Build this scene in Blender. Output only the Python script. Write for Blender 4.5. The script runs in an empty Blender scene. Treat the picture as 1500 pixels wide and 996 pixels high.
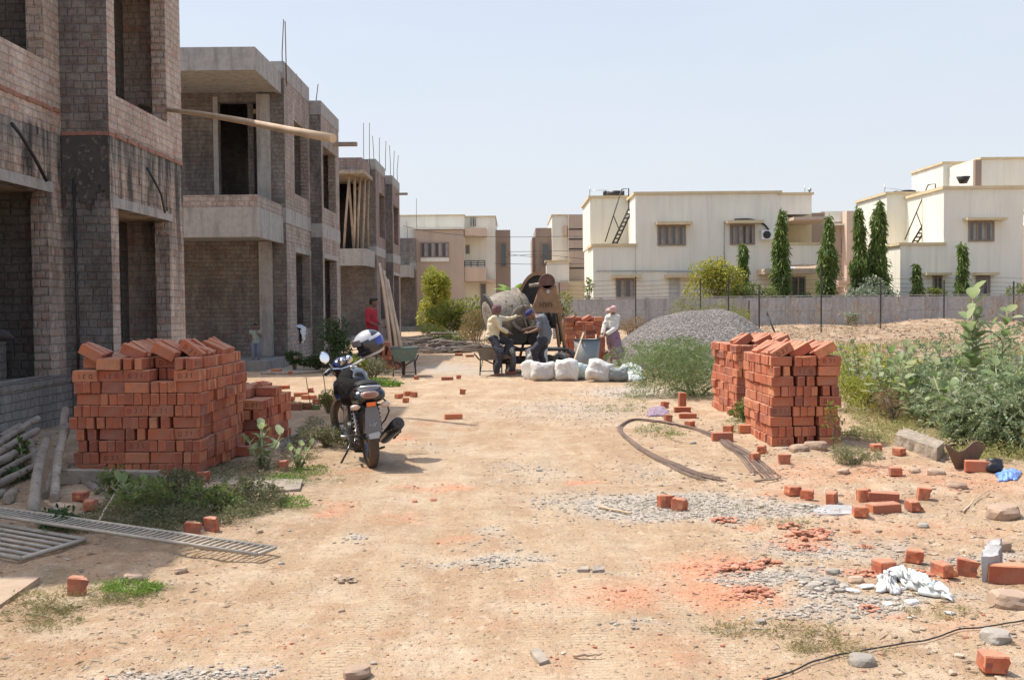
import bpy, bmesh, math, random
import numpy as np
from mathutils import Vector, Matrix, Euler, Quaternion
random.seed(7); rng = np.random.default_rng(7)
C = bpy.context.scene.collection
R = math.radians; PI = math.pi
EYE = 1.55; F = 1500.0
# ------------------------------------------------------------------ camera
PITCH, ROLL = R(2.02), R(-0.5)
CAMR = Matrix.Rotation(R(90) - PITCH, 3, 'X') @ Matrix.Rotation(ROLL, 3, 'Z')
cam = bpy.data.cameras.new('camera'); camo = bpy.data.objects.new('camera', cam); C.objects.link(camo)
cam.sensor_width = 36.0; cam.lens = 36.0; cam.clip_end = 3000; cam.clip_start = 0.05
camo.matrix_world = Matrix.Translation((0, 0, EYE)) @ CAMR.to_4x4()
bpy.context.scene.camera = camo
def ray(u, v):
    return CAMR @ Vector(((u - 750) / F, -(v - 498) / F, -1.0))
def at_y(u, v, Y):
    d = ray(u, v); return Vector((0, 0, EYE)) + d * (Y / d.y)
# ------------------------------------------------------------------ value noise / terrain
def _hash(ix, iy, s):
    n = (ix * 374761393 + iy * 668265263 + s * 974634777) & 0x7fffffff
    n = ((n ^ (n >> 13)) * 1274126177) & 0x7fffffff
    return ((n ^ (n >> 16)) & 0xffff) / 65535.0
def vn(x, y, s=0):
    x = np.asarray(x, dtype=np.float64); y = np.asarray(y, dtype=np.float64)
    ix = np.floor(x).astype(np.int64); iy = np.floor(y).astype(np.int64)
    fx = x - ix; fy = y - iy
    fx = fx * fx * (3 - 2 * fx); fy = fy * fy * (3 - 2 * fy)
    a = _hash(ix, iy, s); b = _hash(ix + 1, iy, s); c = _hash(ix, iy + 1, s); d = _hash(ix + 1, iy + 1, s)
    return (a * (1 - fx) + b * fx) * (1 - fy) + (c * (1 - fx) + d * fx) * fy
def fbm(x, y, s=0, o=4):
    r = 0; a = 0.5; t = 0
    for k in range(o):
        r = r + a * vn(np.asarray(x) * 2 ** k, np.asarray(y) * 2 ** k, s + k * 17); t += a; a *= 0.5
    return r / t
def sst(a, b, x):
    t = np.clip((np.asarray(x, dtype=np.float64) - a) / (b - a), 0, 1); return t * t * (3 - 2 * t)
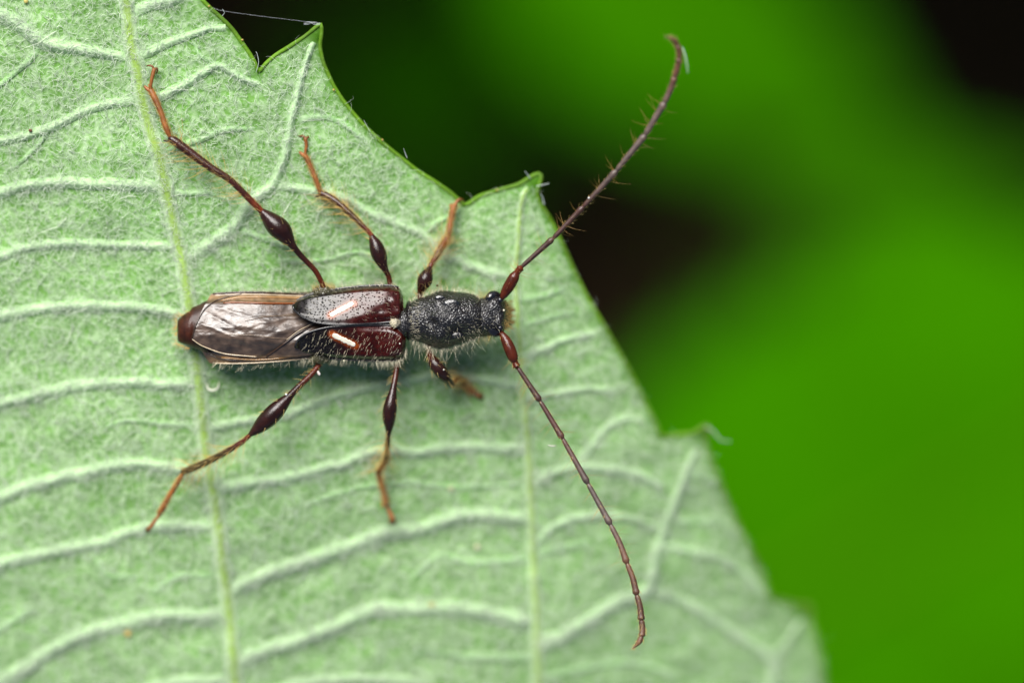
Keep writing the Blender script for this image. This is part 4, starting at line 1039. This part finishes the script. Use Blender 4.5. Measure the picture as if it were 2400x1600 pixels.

§

# WHAT IS REQUIRED
Please write out all of the material above without changing a word, and omit any pictures.

# RESULT
Build this scene in Blender. Output only the Python script. Write for Blender 4.5. The script runs in an empty Blender scene. Treat the picture as 1500 pixels wide and 996 pixels high.
import bpy, bmesh, math, random
import numpy as np
from mathutils import Vector, Matrix, Euler, Quaternion
random.seed(7); rng = np.random.default_rng(7)
C = bpy.context.scene.collection
R = math.radians; PI = math.pi
EYE = 1.55; F = 1500.0
# ------------------------------------------------------------------ camera
PITCH, ROLL = R(2.02), R(-0.5)
CAMR = Matrix.Rotation(R(90) - PITCH, 3, 'X') @ Matrix.Rotation(ROLL, 3, 'Z')
cam = bpy.data.cameras.new('camera'); camo = bpy.data.objects.new('camera', cam); C.objects.link(camo)
cam.sensor_width = 36.0; cam.lens = 36.0; cam.clip_end = 3000; cam.clip_start = 0.05
camo.matrix_world = Matrix.Translation((0, 0, EYE)) @ CAMR.to_4x4()
bpy.context.scene.camera = camo
def ray(u, v):
    return CAMR @ Vector(((u - 750) / F, -(v - 498) / F, -1.0))
def at_y(u, v, Y):
    d = ray(u, v); return Vector((0, 0, EYE)) + d * (Y / d.y)
# ------------------------------------------------------------------ value noise / terrain
def _hash(ix, iy, s):
    n = (ix * 374761393 + iy * 668265263 + s * 974634777) & 0x7fffffff
    n = ((n ^ (n >> 13)) * 1274126177) & 0x7fffffff
    return ((n ^ (n >> 16)) & 0xffff) / 65535.0
def vn(x, y, s=0):
    x = np.asarray(x, dtype=np.float64); y = np.asarray(y, dtype=np.float64)
    ix = np.floor(x).astype(np.int64); iy = np.floor(y).astype(np.int64)
    fx = x - ix; fy = y - iy
    fx = fx * fx * (3 - 2 * fx); fy = fy * fy * (3 - 2 * fy)
    a = _hash(ix, iy, s); b = _hash(ix + 1, iy, s); c = _hash(ix, iy + 1, s); d = _hash(ix + 1, iy + 1, s)
    return (a * (1 - fx) + b * fx) * (1 - fy) + (c * (1 - fx) + d * fx) * fy
def fbm(x, y, s=0, o=4):
    r = 0; a = 0.5; t = 0
    for k in range(o):
        r = r + a * vn(np.asarray(x) * 2 ** k, np.asarray(y) * 2 ** k, s + k * 17); t += a; a *= 0.5
    return r / t
def sst(a, b, x):
    t = np.clip((np.asarray(x, dtype=np.float64) - a) / (b - a), 0, 1); return t * t * (3 - 2 * t)
Keep writing the Blender script for this image. This is part 4, starting at line 1039. This part finishes the script. Use Blender 4.5. Measure the picture as if it were 2400x1600 pixels.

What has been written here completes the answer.